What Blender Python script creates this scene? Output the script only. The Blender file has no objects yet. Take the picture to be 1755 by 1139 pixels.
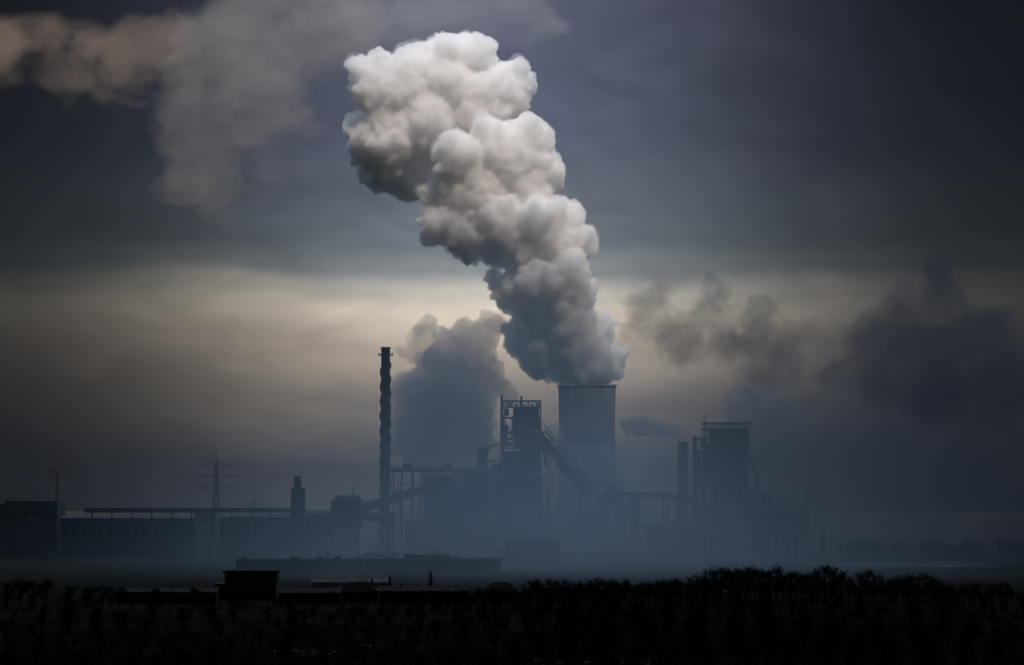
import bpy, bmesh, math, random
import numpy as np
from mathutils import Vector, Matrix

R = math.radians
sc = bpy.context.scene
col = sc.collection

# ------------------------------------------------------------------ camera
FPX, CX, CY, HORIZON, ZC = 4615.0, 877.5, 569.5, 822.0, 80.0
PITCH = math.atan((HORIZON - CY) / FPX)
cam_d = bpy.data.cameras.new('camera')
cam_d.sensor_fit = 'HORIZONTAL'
cam_d.sensor_width = 36.0
cam_d.lens = 36.0 * FPX / 1755.0
cam_d.clip_start = 1.0
cam_d.clip_end = 60000.0
cam = bpy.data.objects.new('camera', cam_d)
col.objects.link(cam)
cam.location = (0, 0, ZC)
cam.rotation_euler = (R(90) + PITCH, 0, 0)
sc.camera = cam

# ------------------------------------------------------------------ render settings, exposure
sc.render.engine = 'CYCLES'
cy = sc.cycles
cy.use_denoising = True
cy.max_bounces = 32
cy.diffuse_bounces = 2
cy.glossy_bounces = 1
cy.transmission_bounces = 2
cy.volume_bounces = 32
cy.transparent_max_bounces = 16
cy.volume_step_rate = 1.0
cy.sample_clamp_indirect = 6.0
sc.view_settings.view_transform = 'Standard'
sc.view_settings.look = 'None'
sc.view_settings.gamma = 1.0
sc.view_settings.exposure = 0.0
sc.view_settings.use_curve_mapping = False

# ------------------------------------------------------------------ sun (behind the camera, high on the right)
SUN_FROM = Vector((0.26, -0.62, 0.0)).normalized()     # horizontal direction towards the sun
SUN_EL = R(57)
to_sun = Vector((SUN_FROM.x * math.cos(SUN_EL), SUN_FROM.y * math.cos(SUN_EL), math.sin(SUN_EL)))
sun_d = bpy.data.lights.new('sun', 'SUN')
sun_d.energy = 2.55
sun_d.angle = R(4.0)
sun_d.color = (1.0, 0.83, 0.69)
sun = bpy.data.objects.new('sun', sun_d)
col.objects.link(sun)
sun.rotation_euler = to_sun.to_track_quat('Z', 'Y').to_euler()

# ------------------------------------------------------------------ world: layered stormy sky, bright gap over the horizon
world = bpy.data.worlds.new('World')
sc.world = world
world.use_nodes = True
try:
    world.cycles.sampling_method = 'MANUAL'
    world.cycles.sample_map_resolution = 1024
except Exception:
    pass


class NT:
    """tiny helper to write shader maths"""
    def __init__(self, tree):
        self.t = tree
        self.n = tree.nodes
        self.l = tree.links

    def put(self, sock, v):
        if isinstance(v, bpy.types.NodeSocket):
            self.l.new(v, sock)
        elif v is not None:
            sock.default_value = v

    def math(self, op, a, b=None, c=None, clamp=False):
        m = self.n.new('ShaderNodeMath')
        m.operation = op
        m.use_clamp = clamp
        for i, v in enumerate((a, b, c)):
            if v is not None:
                self.put(m.inputs[i], v)
        return m.outputs[0]

    def vmath(self, op, a, b=None, scale=None):
        m = self.n.new('ShaderNodeVectorMath')
        m.operation = op
        self.put(m.inputs[0], a)
        if b is not None:
            self.put(m.inputs[1], b)
        if scale is not None:
            self.put(m.inputs['Scale'], scale)
        return m.outputs['Value'] if op in ('LENGTH', 'DISTANCE', 'DOT_PRODUCT') else m.outputs[0]

    def noise(self, vec, scale, detail=4.0, rough=0.5, distortion=0.0):
        m = self.n.new('ShaderNodeTexNoise')
        self.put(m.inputs['Vector'], vec)
        m.inputs['Scale'].default_value = scale
        m.inputs['Detail'].default_value = detail
        m.inputs['Roughness'].default_value = rough
        m.inputs['Distortion'].default_value = distortion
        return m.outputs[0]

    def ramp(self, fac, stops, interp='LINEAR'):
        m = self.n.new('ShaderNodeValToRGB')
        m.color_ramp.interpolation = interp
        el = m.color_ramp.elements
        while len(el) < len(stops):
            el.new(0.5)
        for e, (p, c) in zip(el, stops):
            e.position = p
            e.color = (c[0], c[1], c[2], 1)
        self.put(m.inputs[0], fac)
        return m.outputs[0]

    def maprange(self, v, a, b, c, d, smooth=False):
        m = self.n.new('ShaderNodeMapRange')
        if smooth:
            m.interpolation_type = 'SMOOTHSTEP'
        self.put(m.inputs['Value'], v)
        for k, x in zip(('From Min', 'From Max', 'To Min', 'To Max'), (a, b, c, d)):
            m.inputs[k].default_value = x
        return m.outputs['Result']

    def mixc(self, fac, a, b, mode='MIX'):
        m = self.n.new('ShaderNodeMix')
        m.data_type = 'RGBA'
        m.blend_type = mode
        self.put(m.inputs[0], fac)
        for i, v in ((6, a), (7, b)):
            if isinstance(v, tuple):
                v = (v[0], v[1], v[2], 1)
            self.put(m.inputs[i], v)
        return m.outputs[2]


def build_world():
    t = world.node_tree
    t.nodes.clear()
    k = NT(t)
    tc = t.nodes.new('ShaderNodeTexCoord')
    d = k.vmath('NORMALIZE', tc.outputs['Generated'])
    sep = t.nodes.new('ShaderNodeSeparateXYZ')
    k.put(sep.inputs[0], d)
    x, y, z = sep.outputs
    e = k.math('MULTIPLY', k.math('ARCSINE', z), 180 / math.pi)
    a = k.math('MULTIPLY', k.math('ARCTAN2', x, y), 180 / math.pi)
    # cloud coordinates: stretched along the horizon
    cv = t.nodes.new('ShaderNodeCombineXYZ')
    k.put(cv.inputs[0], a)
    k.put(cv.inputs[1], k.math('MULTIPLY', e, 2.6))
    k.put(cv.inputs[2], k.math('MULTIPLY', y, 7.0))
    n1 = k.noise(cv.outputs[0], 0.11, 4.0, 0.5, 0.6)       # big layers
    n2 = k.noise(cv.outputs[0], 0.42, 5.0, 0.55, 0.8)      # smaller streaks
    wob = k.math('MULTIPLY', k.math('SUBTRACT', n1, 0.5), 1.5)
    ew = k.math('ADD', e, wob)
    g = SKY_STOPS
    lo, hi = -4.0, 24.0
    base = k.ramp(k.maprange(ew, lo, hi, 0, 1), [((p - lo) / (hi - lo), c) for p, c in g], 'EASE')
    # the gap in the clouds is brightest behind the works and closes to both sides
    aa = k.math('DIVIDE', k.math('ADD', a, 0.4), 5.4)
    glow = k.math('EXPONENT', k.math('MULTIPLY', k.math('MULTIPLY', aa, aa), -1.0))
    floor = k.maprange(e, 9.0, 44.0, 0.03, 1.0, True)
    fac = k.math('ADD', k.math('MULTIPLY', glow, k.math('SUBTRACT', 1.0, floor)), floor)
    fac = k.math('MULTIPLY', fac, k.math('ADD', k.math('MULTIPLY', n2, 0.7), 0.65))
    c = k.vmath('SCALE', base, scale=fac)
    sky = t.nodes.new('ShaderNodeTexSky')
    sky.sky_type = 'NISHITA'
    sky.sun_disc = False
    sky.sun_elevation = SUN_EL
    sky.sun_rotation = math.atan2(SUN_FROM.x, SUN_FROM.y)
    sky.air_density = 1.0
    sky.dust_density = 3.0
    sk = k.vmath('SCALE', sky.outputs[0], scale=0.0002)       # what little clear sky comes through the cloud
    tot = k.vmath('ADD', c, sk)
    bg = t.nodes.new('ShaderNodeBackground')
    k.put(bg.inputs['Color'], tot)
    bg.inputs['Strength'].default_value = 1.0
    out = t.nodes.new('ShaderNodeOutputWorld')
    t.links.new(bg.outputs[0], out.inputs[0])


SKY_STOPS = [(-4.0, (.07, .068, .08)), (0.2, (.085, .075, .085)), (1.4, (.27, .235, .20)), (2.8, (.61, .515, .42)),
             (3.7, (.90, .80, .65)), (4.15, (.64, .60, .53)), (4.7, (.27, .29, .305)), (5.3, (.165, .19, .22)),
             (7.5, (.104, .118, .175)), (11.0, (.094, .105, .162)), (24.0, (.80, 1.03, 1.34))]
build_world()


# ------------------------------------------------------------------ helpers
def at(px, py, Y):
    """world point at depth Y on the line of sight of photo pixel px, py"""
    dx = (px - CX) / FPX
    u = (CY - py) / FPX
    dy = math.cos(PITCH) - math.sin(PITCH) * u
    dz = math.sin(PITCH) + math.cos(PITCH) * u
    return Vector((Y * dx / dy, Y, ZC + Y * dz / dy))


def ml(n, Y):
    return n * Y / FPX


def mat(name, color, rough=0.8, var=0.25, scale=0.15, metallic=0.0, bump=0.0, stain=None, spec=0.25):
    m = bpy.data.materials.new(name)
    m.use_nodes = True
    t = m.node_tree
    k = NT(t)
    b = t.nodes['Principled BSDF']
    tc = t.nodes.new('ShaderNodeTexCoord')
    n = k.noise(tc.outputs['Object'], scale, 6.0, 0.62)
    f = k.maprange(n, 0.3, 0.7, 1 - var, 1 + var)
    c = k.vmath('SCALE', (color[0], color[1], color[2]), scale=f)
    if stain:
        n3 = k.noise(tc.outputs['Object'], scale * 2.3, 5.0, 0.7)
        c = k.mixc(k.maprange(n3, 0.5, 0.68, 0, 0.8), c, stain)
    k.put(b.inputs['Base Color'], c)
    b.inputs['Roughness'].default_value = rough
    b.inputs['Metallic'].default_value = metallic
    b.inputs['Specular IOR Level'].default_value = spec
    if bump:
        bm_ = t.nodes.new('ShaderNodeBump')
        bm_.inputs['Strength'].default_value = bump
        bm_.inputs['Distance'].default_value = 0.3
        k.put(bm_.inputs['Height'], k.noise(tc.outputs['Object'], scale * 6, 5.0))
        t.links.new(bm_.outputs[0], b.inputs['Normal'])
    return m


M = {
    'steel': mat('painted_steel', (.055, .052, .05), .7, .35, .12, stain=(.09, .045, .025)),
    'rust': mat('rusty_steel', (.10, .055, .035), .85, .4, .15),
    'cladding': mat('sheet_cladding', (.12, .125, .13), .6, .25, .08, stain=(.07, .06, .05)),
    'darkclad': mat('dark_cladding', (.06, .06, .065), .7, .3, .08),
    'concrete': mat('weathered_concrete', (.46, .44, .42), .9, .22, .05, stain=(.30, .28, .27)),
    'pale': mat('pale_render', (.36, .33, .31), .9, .15, .1),
    'brick': mat('brick_wall', (.16, .075, .05), .9, .3, .4),
    'roof': mat('dark_roof_tiles', (.05, .035, .03), .9, .3, .5),
    'felt': mat('roofing_felt', (.05, .05, .055), .95, .3, .2),
    'glass': mat('dark_window', (.02, .025, .03), .15, .1, .5),
    'frame': mat('window_frame', (.35, .34, .33), .7, .1, .5),
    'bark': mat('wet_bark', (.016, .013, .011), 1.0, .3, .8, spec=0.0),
    'frost': mat('thin_snow_on_roof', (.12, .115, .115), .9, .5, .12),
    'dusted': mat('snow_dusted_grass', (.24, .235, .24), .95, .35, .02),
    'snow': mat('snow', (.80, .82, .86), .8, .06, .05),
    'asphalt': mat('asphalt', (.05, .05, .052), .9, .2, .1),
}


class MB:
    """collects geometry for one mesh"""
    def __init__(self):
        self.v, self.f = [], []

    def add(self, vs, fs):
        o = len(self.v)
        self.v.extend([tuple(p) for p in vs])
        self.f.extend([tuple(o + i for i in q) for q in fs])
        return self

    def box(self, x0, x1, y0, y1, z0, z1):
        vs = [(x0, y0, z0), (x1, y0, z0), (x1, y1, z0), (x0, y1, z0), (x0, y0, z1), (x1, y0, z1), (x1, y1, z1), (x0, y1, z1)]
        return self.add(vs, [(0, 3, 2, 1), (4, 5, 6, 7), (0, 1, 5, 4), (1, 2, 6, 5), (2, 3, 7, 6), (3, 0, 4, 7)])

    def beam(self, a, b, w, h=None):
        """a bar of rectangular section between two points"""
        a, b = Vector(a), Vector(b)
        h = h or w
        d = (b - a).normalized()
        up = Vector((0, 0, 1)) if abs(d.z) < 0.95 else Vector((0, 1, 0))
        s = d.cross(up).normalized()
        u = s.cross(d).normalized()
        vs = []
        for p in (a, b):
            for i, j in ((-1, -1), (1, -1), (1, 1), (-1, 1)):
                vs.append(p + s * (i * w / 2) + u * (j * h / 2))
        return self.add(vs, [(0, 1, 2, 3), (7, 6, 5, 4), (0, 4, 5, 1), (1, 5, 6, 2), (2, 6, 7, 3), (3, 7, 4, 0)])

    def tube(self, a, b, r0, r1=None, n=12):
        a, b = Vector(a), Vector(b)
        r1 = r0 if r1 is None else r1
        d = (b - a).normalized()
        up = Vector((0, 0, 1)) if abs(d.z) < 0.95 else Vector((0, 1, 0))
        s = d.cross(up).normalized()
        u = s.cross(d).normalized()
        vs = []
        for p, r in ((a, r0), (b, r1)):
            for i in range(n):
                t = 2 * math.pi * i / n
                vs.append(p + s * (r * math.cos(t)) + u * (r * math.sin(t)))
        fs = [(i, (i + 1) % n, n + (i + 1) % n, n + i) for i in range(n)]
        fs += [tuple(range(n - 1, -1, -1)), tuple(range(n, 2 * n))]
        return self.add(vs, fs)

    def lathe(self, cx, cy_, prof, n=24, cap=True):
        """prof: list of (radius, z)"""
        vs = []
        for r, z in prof:
            for i in range(n):
                t = 2 * math.pi * i / n
                vs.append((cx + r * math.cos(t), cy_ + r * math.sin(t), z))
        fs = []
        for j in range(len(prof) - 1):
            for i in range(n):
                fs.append((j * n + i, j * n + (i + 1) % n, (j + 1) * n + (i + 1) % n, (j + 1) * n + i))
        if cap:
            fs.append(tuple(range(n - 1, -1, -1)))
            o = (len(prof) - 1) * n
            fs.append(tuple(range(o, o + n)))
        return self.add(vs, fs)

    def build(self, name, m, parent=None, smooth=False):
        me = bpy.data.meshes.new(name)
        off = Vector((0, 0, 0))
        if parent is not None:
            p = parent
            while p is not None:
                off += p.location
                p = p.parent
        me.from_pydata([(x - off.x, y - off.y, z - off.z) for x, y, z in self.v], [], self.f)
        me.update()
        if smooth:
            me.polygons.foreach_set('use_smooth', [True] * len(me.polygons))
        if m is not None:
            me.materials.append(M[m] if isinstance(m, str) else m)
        o = bpy.data.objects.new(name, me)
        col.objects.link(o)
        o.parent = parent
        return o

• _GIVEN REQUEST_
Gather, from the listing above, every line carrying the word "scene".

• _ANSWER TO THIS EXERCISE_
What Blender Python script creates this scene? Output the script only. The Blender file has no objects yet. Take the picture to be 1755 by 1139 pixels.
sc = bpy.context.scene